Stated task: Search the data for the word "pixels" and copy every line that contains it.

[START]

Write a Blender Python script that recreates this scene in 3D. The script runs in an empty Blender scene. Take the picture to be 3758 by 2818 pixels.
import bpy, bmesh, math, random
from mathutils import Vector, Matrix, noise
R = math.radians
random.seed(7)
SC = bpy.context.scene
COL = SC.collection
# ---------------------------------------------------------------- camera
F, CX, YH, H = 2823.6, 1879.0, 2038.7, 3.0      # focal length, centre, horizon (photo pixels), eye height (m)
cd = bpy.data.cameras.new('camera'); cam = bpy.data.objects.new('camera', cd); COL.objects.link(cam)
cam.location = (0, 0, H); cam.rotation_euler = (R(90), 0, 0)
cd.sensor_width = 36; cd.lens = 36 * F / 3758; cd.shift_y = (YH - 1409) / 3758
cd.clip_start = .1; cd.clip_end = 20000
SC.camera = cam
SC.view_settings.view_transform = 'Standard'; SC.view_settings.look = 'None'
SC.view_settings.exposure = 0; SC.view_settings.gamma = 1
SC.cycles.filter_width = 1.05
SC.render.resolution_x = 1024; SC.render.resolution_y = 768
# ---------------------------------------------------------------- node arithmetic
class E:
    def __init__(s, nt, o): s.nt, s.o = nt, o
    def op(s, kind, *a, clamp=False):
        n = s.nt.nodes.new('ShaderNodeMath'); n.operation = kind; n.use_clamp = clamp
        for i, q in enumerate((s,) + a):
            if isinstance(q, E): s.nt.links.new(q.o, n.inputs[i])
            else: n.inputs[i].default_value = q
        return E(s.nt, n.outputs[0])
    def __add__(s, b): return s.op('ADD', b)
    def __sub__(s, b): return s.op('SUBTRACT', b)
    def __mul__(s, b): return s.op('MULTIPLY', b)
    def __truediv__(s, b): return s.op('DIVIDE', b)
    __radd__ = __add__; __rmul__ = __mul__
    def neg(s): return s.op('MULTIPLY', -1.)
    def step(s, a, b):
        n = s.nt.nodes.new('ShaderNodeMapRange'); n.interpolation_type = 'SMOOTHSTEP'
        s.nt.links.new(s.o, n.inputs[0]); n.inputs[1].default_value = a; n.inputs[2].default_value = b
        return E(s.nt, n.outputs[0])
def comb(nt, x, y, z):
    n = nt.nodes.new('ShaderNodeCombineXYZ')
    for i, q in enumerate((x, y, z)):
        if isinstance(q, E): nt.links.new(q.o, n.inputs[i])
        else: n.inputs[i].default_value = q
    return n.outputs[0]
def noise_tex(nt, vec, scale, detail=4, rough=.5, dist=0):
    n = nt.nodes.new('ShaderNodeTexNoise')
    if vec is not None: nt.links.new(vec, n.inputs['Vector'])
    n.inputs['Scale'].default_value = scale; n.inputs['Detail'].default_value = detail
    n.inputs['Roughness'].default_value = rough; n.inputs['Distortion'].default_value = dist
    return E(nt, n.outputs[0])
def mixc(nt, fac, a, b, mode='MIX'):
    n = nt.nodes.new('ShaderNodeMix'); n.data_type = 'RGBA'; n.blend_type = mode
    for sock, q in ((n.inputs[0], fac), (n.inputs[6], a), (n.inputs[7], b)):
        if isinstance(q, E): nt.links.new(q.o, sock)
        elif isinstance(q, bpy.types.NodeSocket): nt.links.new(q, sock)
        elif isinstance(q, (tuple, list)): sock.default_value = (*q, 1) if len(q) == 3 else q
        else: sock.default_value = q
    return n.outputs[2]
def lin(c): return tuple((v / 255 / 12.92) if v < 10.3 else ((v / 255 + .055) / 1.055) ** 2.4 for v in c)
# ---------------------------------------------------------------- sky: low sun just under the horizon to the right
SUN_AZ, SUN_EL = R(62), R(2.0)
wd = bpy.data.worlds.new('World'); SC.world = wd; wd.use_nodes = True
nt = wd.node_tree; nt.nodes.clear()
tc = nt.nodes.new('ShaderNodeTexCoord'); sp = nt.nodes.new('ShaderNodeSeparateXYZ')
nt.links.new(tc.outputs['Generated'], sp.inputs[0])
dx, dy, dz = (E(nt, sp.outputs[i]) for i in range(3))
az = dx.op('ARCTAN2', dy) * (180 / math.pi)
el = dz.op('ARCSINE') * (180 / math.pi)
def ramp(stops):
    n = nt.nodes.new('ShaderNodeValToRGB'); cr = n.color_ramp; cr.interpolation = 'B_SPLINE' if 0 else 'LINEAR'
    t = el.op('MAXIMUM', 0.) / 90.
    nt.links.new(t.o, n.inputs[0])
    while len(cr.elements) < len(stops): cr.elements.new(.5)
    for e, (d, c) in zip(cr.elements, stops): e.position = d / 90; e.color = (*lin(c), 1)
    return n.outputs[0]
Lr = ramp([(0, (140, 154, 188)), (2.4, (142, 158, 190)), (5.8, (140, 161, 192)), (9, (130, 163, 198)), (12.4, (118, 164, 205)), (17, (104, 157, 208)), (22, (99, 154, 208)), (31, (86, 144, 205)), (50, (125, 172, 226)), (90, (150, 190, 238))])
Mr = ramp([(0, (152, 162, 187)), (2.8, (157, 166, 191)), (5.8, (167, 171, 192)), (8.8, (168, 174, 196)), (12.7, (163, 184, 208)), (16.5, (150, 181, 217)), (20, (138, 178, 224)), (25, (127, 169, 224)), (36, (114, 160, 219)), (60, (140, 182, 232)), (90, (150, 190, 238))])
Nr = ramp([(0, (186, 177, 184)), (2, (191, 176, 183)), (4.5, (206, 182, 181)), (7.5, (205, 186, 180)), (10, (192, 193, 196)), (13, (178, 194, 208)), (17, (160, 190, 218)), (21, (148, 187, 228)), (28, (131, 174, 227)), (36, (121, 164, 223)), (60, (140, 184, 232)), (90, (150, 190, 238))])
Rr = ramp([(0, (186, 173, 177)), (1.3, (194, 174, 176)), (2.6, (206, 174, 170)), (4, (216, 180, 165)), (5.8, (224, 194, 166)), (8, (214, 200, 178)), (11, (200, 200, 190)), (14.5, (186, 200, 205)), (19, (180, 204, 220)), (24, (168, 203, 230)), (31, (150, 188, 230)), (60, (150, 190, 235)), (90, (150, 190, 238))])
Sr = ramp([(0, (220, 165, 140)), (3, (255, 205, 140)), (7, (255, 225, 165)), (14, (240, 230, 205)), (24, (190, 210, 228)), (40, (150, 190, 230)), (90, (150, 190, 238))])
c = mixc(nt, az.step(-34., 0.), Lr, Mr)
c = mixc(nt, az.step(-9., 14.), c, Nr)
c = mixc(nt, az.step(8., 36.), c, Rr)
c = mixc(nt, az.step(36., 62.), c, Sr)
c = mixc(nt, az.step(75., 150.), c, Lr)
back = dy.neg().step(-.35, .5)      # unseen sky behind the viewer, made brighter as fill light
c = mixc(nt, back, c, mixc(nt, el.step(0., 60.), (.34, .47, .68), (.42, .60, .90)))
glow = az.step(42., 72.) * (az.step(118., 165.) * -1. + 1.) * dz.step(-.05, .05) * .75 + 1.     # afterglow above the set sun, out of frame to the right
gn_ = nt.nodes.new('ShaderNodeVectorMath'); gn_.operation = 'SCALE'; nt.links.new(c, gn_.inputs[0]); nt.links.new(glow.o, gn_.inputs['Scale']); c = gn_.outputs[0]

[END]

The result:
Write a Blender Python script that recreates this scene in 3D. The script runs in an empty Blender scene. Take the picture to be 3758 by 2818 pixels.
F, CX, YH, H = 2823.6, 1879.0, 2038.7, 3.0      # focal length, centre, horizon (photo pixels), eye height (m)